Une "autobiographie" qui n'est pas une, enfin si mais tellement différente, l'autobiographie d'une vie et d'un système philosophique du bonheur, souvent très ardue à lire, toujours pleine d'éblouissements et d'idées électriques (faut recharger les batteries !). Lue dans le train, emportée pour la vie. Laissons Monsieur Misrahi parler du bonheur, puis de l'amour tout autre...
"La chose était (et est) claire pour moi : le
« bonheur » est possible et réalisable parce qu’il est un acte et
non une passivité, une passion. Et c’est parce qu’il est un acte de la liberté
désirante, l’acte même de la vie déployant son Désir et sa pensée, que le
bonheur est accessible en droit par tout individu. Et c’est pour cela, selon
moi, qu’il peut aussi constituer la référence fondatrice permettant
l’élaboration d’une éthique (à la fois « morale » et
« politique »).
Ces vérités, devenues pour moi des évidences, n’étaient pas
reconnues comme telles par un vaste public. Elles n’en restaient pas moins à
mes yeux des vérités et des évidences. J’en suis d’autant plus persuadé que la
lettre même de ma doctrine suppose que chacun invente sa vie à son gré, choisissant
lui même les Actes et les activités dont la synthèse constituera son bonheur
singulier. Et elle suppose en même temps, par l’universalité du singulier vécu
en profondeur, que chacun puisse communiquer et exprimer cette joie de vivre
qui, pour un esprit immanentiste, peut seule justifier la vie elle-même."
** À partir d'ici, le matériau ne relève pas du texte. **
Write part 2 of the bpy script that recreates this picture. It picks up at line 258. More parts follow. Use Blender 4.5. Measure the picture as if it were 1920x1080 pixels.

"Le « tout autre » n’était pas non plus pour moi un
domaine étranger à l’univers de Colette. L’expression ne désignait pas pour moi
d’autres amours que celui de Colette, elle n’était pas la réponse à une
insatisfaction.
Non. L’amour tout autre désignait pour moi (et désigne
toujours) une modalité totalement différente de la forme ordinaire et courante
de l’amour.
Il ne s’agit pas le moins du monde d’une opposition entre
amour charnel et amour spirituel.
Il s’agit d’une relation à l’autre qui exclut toutes les
dialectiques de la « passion » mais non pas l’intensité du sentiment
vécu. Plus précisément, l’amour tout autre, après et grâce à la conversion,
exclut toutes les réactions de la réversibilité passive. C’est à dire toutes les
attitudes qui calculent ce qui est reçu et ce qui est donné, et qui
retournement vers l’autre les coups ou les dons qu’on a pensé en recevoir. Le
tout autre exclut donc le ressentiment, la jalousie, la vengeance, l’exigence
aussi et la domination, autre nom de l’amour aveugle de soi-même.
Cette forme d’amour, sans exigence ni réversibilité,
uniquement fondée sur la réciprocité de la reconnaissance, j’ai toujours eu à
cœur de la vivre réellement. Qu’il s’agisse, à différentes époques, de mes
jeunes amies ou plus tard de femmes actives, j’ai toujours déployé une forme de
relation sans cohabitation, sans devoirs ni exigences, sans jalousies ni
oppression. La réussite, la vitalité,(non certes l’éternité) de cette forme
d’amour non-rencontrée dans la littérature ni dans les rapports cliniques des
psychothérapeutes, cette réussite de l’amour qui permet de parler d’amour
heureux, suppose évidemment que les deux protagonistes aient accompli leur
conversion réfléchie, leur libération intérieure préalable. Voilà pourquoi mes
amies furent toujours des philosophes, ou des êtres de culture. Seules
l’autonomie et l’intelligence respectives des sujets pouvaient permettre
l’accès à une forme de l’amour qui produise joie et sérénité, et non pas
angoisse et drame.
Nulle revendication matérielle n’intervint jamais dans ma
vie affective et la réelle tristesse de telle ou telle séparation ne dura
jamais longtemps, n’entraina aucune récrimination et n’empêcha jamais le retour
de la sérénité à la lumière de la conversion et du choix de vie."